Problem to solve
Copy the data word for word, keeping every line.

Given data
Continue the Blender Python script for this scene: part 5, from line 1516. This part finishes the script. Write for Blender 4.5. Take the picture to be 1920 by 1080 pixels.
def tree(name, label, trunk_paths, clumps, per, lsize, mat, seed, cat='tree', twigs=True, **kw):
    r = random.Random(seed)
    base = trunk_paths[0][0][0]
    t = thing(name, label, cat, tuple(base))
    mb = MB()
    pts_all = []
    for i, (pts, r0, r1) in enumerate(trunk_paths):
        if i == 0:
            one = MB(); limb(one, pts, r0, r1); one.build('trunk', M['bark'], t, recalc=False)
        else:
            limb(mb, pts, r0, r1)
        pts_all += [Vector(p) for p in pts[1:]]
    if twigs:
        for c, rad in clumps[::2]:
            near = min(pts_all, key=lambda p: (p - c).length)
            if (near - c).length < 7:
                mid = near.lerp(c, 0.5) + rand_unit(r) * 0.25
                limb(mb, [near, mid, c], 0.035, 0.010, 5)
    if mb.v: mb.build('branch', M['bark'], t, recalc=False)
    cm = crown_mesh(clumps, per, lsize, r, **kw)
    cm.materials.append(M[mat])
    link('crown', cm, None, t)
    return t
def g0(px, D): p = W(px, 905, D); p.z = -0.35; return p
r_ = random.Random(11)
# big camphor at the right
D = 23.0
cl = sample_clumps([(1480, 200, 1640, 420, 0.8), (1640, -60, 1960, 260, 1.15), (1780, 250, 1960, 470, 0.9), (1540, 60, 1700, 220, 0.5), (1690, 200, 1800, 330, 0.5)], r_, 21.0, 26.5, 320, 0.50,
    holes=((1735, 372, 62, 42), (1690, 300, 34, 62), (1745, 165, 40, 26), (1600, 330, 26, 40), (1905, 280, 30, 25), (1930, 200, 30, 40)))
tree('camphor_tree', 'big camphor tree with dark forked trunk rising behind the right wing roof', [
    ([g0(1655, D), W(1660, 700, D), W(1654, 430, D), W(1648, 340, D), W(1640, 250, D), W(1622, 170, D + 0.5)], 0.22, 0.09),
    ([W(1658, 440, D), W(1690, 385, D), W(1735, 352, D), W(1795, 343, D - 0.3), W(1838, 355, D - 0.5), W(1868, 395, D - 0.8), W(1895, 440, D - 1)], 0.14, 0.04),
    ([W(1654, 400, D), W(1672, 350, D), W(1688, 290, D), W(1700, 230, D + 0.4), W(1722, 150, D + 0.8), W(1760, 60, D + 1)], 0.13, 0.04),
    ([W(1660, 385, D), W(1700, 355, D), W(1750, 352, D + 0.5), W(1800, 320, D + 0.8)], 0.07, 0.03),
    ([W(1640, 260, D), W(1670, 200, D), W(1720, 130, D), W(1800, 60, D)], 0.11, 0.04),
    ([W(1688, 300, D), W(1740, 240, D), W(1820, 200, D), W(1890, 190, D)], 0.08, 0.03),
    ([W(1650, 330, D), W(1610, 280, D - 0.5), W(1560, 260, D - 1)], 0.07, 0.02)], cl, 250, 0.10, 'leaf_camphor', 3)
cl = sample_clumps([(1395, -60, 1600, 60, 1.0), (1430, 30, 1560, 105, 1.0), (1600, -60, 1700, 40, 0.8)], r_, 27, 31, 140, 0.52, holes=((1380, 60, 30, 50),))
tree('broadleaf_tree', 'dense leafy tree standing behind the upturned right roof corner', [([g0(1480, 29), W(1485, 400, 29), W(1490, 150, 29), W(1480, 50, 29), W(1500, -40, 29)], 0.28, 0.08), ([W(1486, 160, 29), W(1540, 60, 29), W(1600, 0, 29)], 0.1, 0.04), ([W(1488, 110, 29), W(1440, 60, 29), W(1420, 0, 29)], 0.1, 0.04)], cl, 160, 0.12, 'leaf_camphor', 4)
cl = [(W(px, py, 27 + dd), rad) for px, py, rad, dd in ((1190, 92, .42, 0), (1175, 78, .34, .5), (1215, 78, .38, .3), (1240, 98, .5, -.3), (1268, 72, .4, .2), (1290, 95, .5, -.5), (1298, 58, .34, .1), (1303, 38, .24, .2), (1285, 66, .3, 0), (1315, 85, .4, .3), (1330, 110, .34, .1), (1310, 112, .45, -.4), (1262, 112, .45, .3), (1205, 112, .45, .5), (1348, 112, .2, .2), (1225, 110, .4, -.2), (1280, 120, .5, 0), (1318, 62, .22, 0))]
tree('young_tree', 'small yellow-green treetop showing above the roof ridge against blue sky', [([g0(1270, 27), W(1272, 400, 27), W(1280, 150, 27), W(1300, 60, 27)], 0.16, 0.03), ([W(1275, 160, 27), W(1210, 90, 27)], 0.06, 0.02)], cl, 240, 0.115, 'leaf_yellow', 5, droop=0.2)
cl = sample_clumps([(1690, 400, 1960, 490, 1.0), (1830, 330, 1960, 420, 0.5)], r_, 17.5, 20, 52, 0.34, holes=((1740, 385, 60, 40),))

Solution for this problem
Continue the Blender Python script for this scene: part 5, from line 1516. This part finishes the script. Write for Blender 4.5. Take the picture to be 1920 by 1080 pixels.
def tree(name, label, trunk_paths, clumps, per, lsize, mat, seed, cat='tree', twigs=True, **kw):
    r = random.Random(seed)
    base = trunk_paths[0][0][0]
    t = thing(name, label, cat, tuple(base))
    mb = MB()
    pts_all = []
    for i, (pts, r0, r1) in enumerate(trunk_paths):
        if i == 0:
            one = MB(); limb(one, pts, r0, r1); one.build('trunk', M['bark'], t, recalc=False)
        else:
            limb(mb, pts, r0, r1)
        pts_all += [Vector(p) for p in pts[1:]]
    if twigs:
        for c, rad in clumps[::2]:
            near = min(pts_all, key=lambda p: (p - c).length)
            if (near - c).length < 7:
                mid = near.lerp(c, 0.5) + rand_unit(r) * 0.25
                limb(mb, [near, mid, c], 0.035, 0.010, 5)
    if mb.v: mb.build('branch', M['bark'], t, recalc=False)
    cm = crown_mesh(clumps, per, lsize, r, **kw)
    cm.materials.append(M[mat])
    link('crown', cm, None, t)
    return t
def g0(px, D): p = W(px, 905, D); p.z = -0.35; return p
r_ = random.Random(11)
# big camphor at the right
D = 23.0
cl = sample_clumps([(1480, 200, 1640, 420, 0.8), (1640, -60, 1960, 260, 1.15), (1780, 250, 1960, 470, 0.9), (1540, 60, 1700, 220, 0.5), (1690, 200, 1800, 330, 0.5)], r_, 21.0, 26.5, 320, 0.50,
    holes=((1735, 372, 62, 42), (1690, 300, 34, 62), (1745, 165, 40, 26), (1600, 330, 26, 40), (1905, 280, 30, 25), (1930, 200, 30, 40)))
tree('camphor_tree', 'big camphor tree with dark forked trunk rising behind the right wing roof', [
    ([g0(1655, D), W(1660, 700, D), W(1654, 430, D), W(1648, 340, D), W(1640, 250, D), W(1622, 170, D + 0.5)], 0.22, 0.09),
    ([W(1658, 440, D), W(1690, 385, D), W(1735, 352, D), W(1795, 343, D - 0.3), W(1838, 355, D - 0.5), W(1868, 395, D - 0.8), W(1895, 440, D - 1)], 0.14, 0.04),
    ([W(1654, 400, D), W(1672, 350, D), W(1688, 290, D), W(1700, 230, D + 0.4), W(1722, 150, D + 0.8), W(1760, 60, D + 1)], 0.13, 0.04),
    ([W(1660, 385, D), W(1700, 355, D), W(1750, 352, D + 0.5), W(1800, 320, D + 0.8)], 0.07, 0.03),
    ([W(1640, 260, D), W(1670, 200, D), W(1720, 130, D), W(1800, 60, D)], 0.11, 0.04),
    ([W(1688, 300, D), W(1740, 240, D), W(1820, 200, D), W(1890, 190, D)], 0.08, 0.03),
    ([W(1650, 330, D), W(1610, 280, D - 0.5), W(1560, 260, D - 1)], 0.07, 0.02)], cl, 250, 0.10, 'leaf_camphor', 3)
cl = sample_clumps([(1395, -60, 1600, 60, 1.0), (1430, 30, 1560, 105, 1.0), (1600, -60, 1700, 40, 0.8)], r_, 27, 31, 140, 0.52, holes=((1380, 60, 30, 50),))
tree('broadleaf_tree', 'dense leafy tree standing behind the upturned right roof corner', [([g0(1480, 29), W(1485, 400, 29), W(1490, 150, 29), W(1480, 50, 29), W(1500, -40, 29)], 0.28, 0.08), ([W(1486, 160, 29), W(1540, 60, 29), W(1600, 0, 29)], 0.1, 0.04), ([W(1488, 110, 29), W(1440, 60, 29), W(1420, 0, 29)], 0.1, 0.04)], cl, 160, 0.12, 'leaf_camphor', 4)
cl = [(W(px, py, 27 + dd), rad) for px, py, rad, dd in ((1190, 92, .42, 0), (1175, 78, .34, .5), (1215, 78, .38, .3), (1240, 98, .5, -.3), (1268, 72, .4, .2), (1290, 95, .5, -.5), (1298, 58, .34, .1), (1303, 38, .24, .2), (1285, 66, .3, 0), (1315, 85, .4, .3), (1330, 110, .34, .1), (1310, 112, .45, -.4), (1262, 112, .45, .3), (1205, 112, .45, .5), (1348, 112, .2, .2), (1225, 110, .4, -.2), (1280, 120, .5, 0), (1318, 62, .22, 0))]
tree('young_tree', 'small yellow-green treetop showing above the roof ridge against blue sky', [([g0(1270, 27), W(1272, 400, 27), W(1280, 150, 27), W(1300, 60, 27)], 0.16, 0.03), ([W(1275, 160, 27), W(1210, 90, 27)], 0.06, 0.02)], cl, 240, 0.115, 'leaf_yellow', 5, droop=0.2)
cl = sample_clumps([(1690, 400, 1960, 490, 1.0), (1830, 330, 1960, 420, 0.5)], r_, 17.5, 20, 52, 0.34, holes=((1740, 385, 60, 40),))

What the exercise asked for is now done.